Three instruments were employed for data collection: teachers’ reflections, narrative descriptions of multimodal teaching, and focus group interviews. Using these different data sets, we aimed to uncover teachers’ subjective experiences and the meanings they associate with their pedagogical and lived experiences of using a CLIL approach in their classrooms. Data analysis employed hybrid coding strategy that combined deductive and inductive coding approaches.
Findings and analysis
We found that teachers are constantly evolving, adapting, and transforming as CLIL practitioners. First, Kazakhstani teachers’ FoK exhibit a hybrid epistemic stance as their pedagogy shows a shift from “right-or-wrong knowledge handed down by authority” to creating a supportive and collaborative learning environment (Morrow, 2007).
Second, our findings suggest that teachers’ science pedagogy has shifted from knowledge transmission to knowledge construction. Rather than simply imparting knowledge, teachers considered students' needs and used a learner-centered pedagogy (Vygotsky, 1978). Third, the participants’ FoK lens demonstrated their flexible linguistic stance as they effectively used a range of available languages and presented language hybridity as a valuable tool for reshaping linguistic boundaries and enhancing their science pedagogy.

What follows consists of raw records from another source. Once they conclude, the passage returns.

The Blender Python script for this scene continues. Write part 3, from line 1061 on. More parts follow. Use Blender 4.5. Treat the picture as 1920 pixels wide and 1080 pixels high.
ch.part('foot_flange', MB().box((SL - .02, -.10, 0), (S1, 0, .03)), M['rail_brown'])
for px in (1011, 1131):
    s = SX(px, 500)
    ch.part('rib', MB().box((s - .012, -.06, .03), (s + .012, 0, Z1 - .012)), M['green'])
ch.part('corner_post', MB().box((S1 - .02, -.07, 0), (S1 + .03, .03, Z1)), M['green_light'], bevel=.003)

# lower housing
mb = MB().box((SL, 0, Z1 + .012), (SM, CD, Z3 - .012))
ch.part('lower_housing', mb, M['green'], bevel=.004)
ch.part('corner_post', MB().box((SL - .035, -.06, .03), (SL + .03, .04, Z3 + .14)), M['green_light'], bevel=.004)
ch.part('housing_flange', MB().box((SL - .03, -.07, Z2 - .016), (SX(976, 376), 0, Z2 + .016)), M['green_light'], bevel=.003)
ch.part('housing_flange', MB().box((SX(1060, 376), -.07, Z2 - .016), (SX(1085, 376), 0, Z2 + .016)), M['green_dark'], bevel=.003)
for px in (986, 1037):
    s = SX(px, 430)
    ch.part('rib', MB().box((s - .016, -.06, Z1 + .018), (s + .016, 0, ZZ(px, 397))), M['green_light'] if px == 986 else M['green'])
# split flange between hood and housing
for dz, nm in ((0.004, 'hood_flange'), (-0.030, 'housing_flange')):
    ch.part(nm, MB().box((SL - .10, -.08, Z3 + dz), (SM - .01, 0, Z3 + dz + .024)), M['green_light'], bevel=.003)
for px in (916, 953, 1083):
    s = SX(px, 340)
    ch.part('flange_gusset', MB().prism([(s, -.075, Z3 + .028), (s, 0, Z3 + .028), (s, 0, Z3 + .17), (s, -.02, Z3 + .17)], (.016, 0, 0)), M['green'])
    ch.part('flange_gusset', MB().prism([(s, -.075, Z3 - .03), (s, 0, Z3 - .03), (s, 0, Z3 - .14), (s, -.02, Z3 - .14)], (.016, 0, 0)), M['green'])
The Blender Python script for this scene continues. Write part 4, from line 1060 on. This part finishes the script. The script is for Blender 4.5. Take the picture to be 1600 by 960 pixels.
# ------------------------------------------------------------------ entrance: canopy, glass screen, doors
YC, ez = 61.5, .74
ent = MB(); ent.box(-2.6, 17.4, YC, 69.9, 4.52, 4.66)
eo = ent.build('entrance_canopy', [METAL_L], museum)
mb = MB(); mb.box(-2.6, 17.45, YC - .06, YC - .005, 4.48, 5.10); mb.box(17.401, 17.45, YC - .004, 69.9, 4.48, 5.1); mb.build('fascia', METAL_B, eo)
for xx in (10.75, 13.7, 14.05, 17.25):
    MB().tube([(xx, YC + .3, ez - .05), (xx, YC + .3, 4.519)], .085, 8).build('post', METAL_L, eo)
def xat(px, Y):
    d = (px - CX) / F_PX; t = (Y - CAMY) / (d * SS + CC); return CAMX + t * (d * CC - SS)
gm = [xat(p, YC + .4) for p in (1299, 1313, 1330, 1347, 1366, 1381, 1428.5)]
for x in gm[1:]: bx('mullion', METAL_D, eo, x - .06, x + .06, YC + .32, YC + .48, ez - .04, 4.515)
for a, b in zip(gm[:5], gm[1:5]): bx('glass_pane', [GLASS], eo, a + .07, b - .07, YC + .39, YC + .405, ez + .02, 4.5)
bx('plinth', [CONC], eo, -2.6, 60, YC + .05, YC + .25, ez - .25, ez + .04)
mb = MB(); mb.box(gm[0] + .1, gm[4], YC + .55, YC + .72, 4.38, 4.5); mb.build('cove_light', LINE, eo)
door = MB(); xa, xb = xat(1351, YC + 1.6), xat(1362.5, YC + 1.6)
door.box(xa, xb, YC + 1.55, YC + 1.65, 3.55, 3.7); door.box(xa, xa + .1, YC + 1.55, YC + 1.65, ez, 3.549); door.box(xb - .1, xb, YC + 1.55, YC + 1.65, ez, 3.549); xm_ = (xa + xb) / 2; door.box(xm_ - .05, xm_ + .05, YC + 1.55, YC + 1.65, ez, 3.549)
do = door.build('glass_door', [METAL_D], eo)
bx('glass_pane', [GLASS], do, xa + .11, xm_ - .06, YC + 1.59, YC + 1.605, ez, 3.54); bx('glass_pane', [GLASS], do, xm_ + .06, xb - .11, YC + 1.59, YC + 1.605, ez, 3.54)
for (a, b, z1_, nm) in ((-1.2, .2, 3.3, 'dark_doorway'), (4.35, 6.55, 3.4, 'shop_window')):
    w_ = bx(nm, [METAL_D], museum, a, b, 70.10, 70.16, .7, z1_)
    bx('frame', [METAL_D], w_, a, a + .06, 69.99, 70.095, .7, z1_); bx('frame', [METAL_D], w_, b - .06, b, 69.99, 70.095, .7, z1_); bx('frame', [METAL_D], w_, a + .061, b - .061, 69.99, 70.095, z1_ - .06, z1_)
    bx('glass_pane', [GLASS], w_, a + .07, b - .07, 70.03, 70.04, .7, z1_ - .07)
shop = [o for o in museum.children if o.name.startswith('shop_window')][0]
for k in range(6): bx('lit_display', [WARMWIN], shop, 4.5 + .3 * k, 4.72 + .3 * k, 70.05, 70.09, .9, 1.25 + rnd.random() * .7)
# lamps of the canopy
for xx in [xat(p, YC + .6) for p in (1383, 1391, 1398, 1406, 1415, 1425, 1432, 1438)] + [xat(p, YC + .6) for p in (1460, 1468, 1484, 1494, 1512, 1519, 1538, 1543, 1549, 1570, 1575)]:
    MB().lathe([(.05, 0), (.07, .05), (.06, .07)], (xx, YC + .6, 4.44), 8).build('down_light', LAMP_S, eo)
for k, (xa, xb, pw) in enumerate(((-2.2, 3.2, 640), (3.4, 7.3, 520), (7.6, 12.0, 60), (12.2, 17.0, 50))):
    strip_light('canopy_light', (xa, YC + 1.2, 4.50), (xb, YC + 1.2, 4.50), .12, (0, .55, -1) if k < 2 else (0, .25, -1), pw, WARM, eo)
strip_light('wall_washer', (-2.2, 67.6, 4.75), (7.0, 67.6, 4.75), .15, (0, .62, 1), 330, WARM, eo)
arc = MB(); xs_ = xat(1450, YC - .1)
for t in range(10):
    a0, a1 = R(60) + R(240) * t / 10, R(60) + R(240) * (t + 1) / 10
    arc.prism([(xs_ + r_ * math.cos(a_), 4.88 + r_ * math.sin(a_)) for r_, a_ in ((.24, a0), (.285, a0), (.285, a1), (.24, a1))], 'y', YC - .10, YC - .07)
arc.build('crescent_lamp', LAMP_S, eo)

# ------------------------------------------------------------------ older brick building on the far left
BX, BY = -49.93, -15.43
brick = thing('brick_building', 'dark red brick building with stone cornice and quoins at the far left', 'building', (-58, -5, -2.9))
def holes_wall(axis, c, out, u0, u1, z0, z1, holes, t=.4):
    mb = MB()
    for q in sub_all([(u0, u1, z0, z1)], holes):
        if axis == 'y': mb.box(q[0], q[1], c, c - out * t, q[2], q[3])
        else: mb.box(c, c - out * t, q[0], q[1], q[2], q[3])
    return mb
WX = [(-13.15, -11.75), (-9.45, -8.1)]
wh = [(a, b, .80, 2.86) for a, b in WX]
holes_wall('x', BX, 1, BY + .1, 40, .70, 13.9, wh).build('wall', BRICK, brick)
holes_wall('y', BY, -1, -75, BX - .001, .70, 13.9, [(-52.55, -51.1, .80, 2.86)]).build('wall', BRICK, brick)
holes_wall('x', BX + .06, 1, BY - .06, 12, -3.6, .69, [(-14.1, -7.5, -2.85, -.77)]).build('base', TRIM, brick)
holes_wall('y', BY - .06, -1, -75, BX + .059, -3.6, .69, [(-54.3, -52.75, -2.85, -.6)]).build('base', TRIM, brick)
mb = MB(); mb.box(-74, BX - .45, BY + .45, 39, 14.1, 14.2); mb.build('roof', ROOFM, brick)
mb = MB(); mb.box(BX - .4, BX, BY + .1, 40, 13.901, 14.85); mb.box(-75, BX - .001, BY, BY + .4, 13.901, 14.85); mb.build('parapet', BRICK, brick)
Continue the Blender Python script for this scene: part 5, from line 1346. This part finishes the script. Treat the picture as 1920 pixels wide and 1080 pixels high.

Finally, we found limited evidence of teachers FoK about using language as a meaning-making resource as they focused only on decontextualized scientific vocabulary which suggests the need for an explicit introduction to scientific genres and to how language encodes science disciplinary knowledge (Llinares & Nikula, 2016).
Conclusion and Implications
Our findings show that FoK concept provides a valuable perspective redirecting attention from the challenges CLIL teachers face to the interplay between their epistemic and linguistic stances and science pedagogy in managing the tensions that arise when global and local epistemologies intersect. Therefore, it offers insights into how participants navigate their emerging teacher identities when their prior professional knowledge intersects with new forms of CLIL professional knowledge. Rather than focusing on their differences, our presentation offers a new perspective to understand the complexity and richness of the ways in which local knowledge connects to and diverges from global knowledge. In this context, our work shows that FoK lens opens a "demystifying and deconstructing" vantage point to unravel and challenge Western or global epistemological dominance (Giroux, 2009) and reveals how Western systems can "fit “meaningfully within local systems and structures” (Needham et al., 2018). We conclude that effective CLIL professional development should leverage teachers' existing expertise and reflective practice and include specific training on scientific language, disciplinary literacies, and science translanguaging to improve teachers’ pedagogies. A postcolonial CLIL model is needed to create socially just, inclusive, and reflective spaces for teachers to grapple with connecting their prior knowledge and emerging CLIL discourses (Gupta, 2020).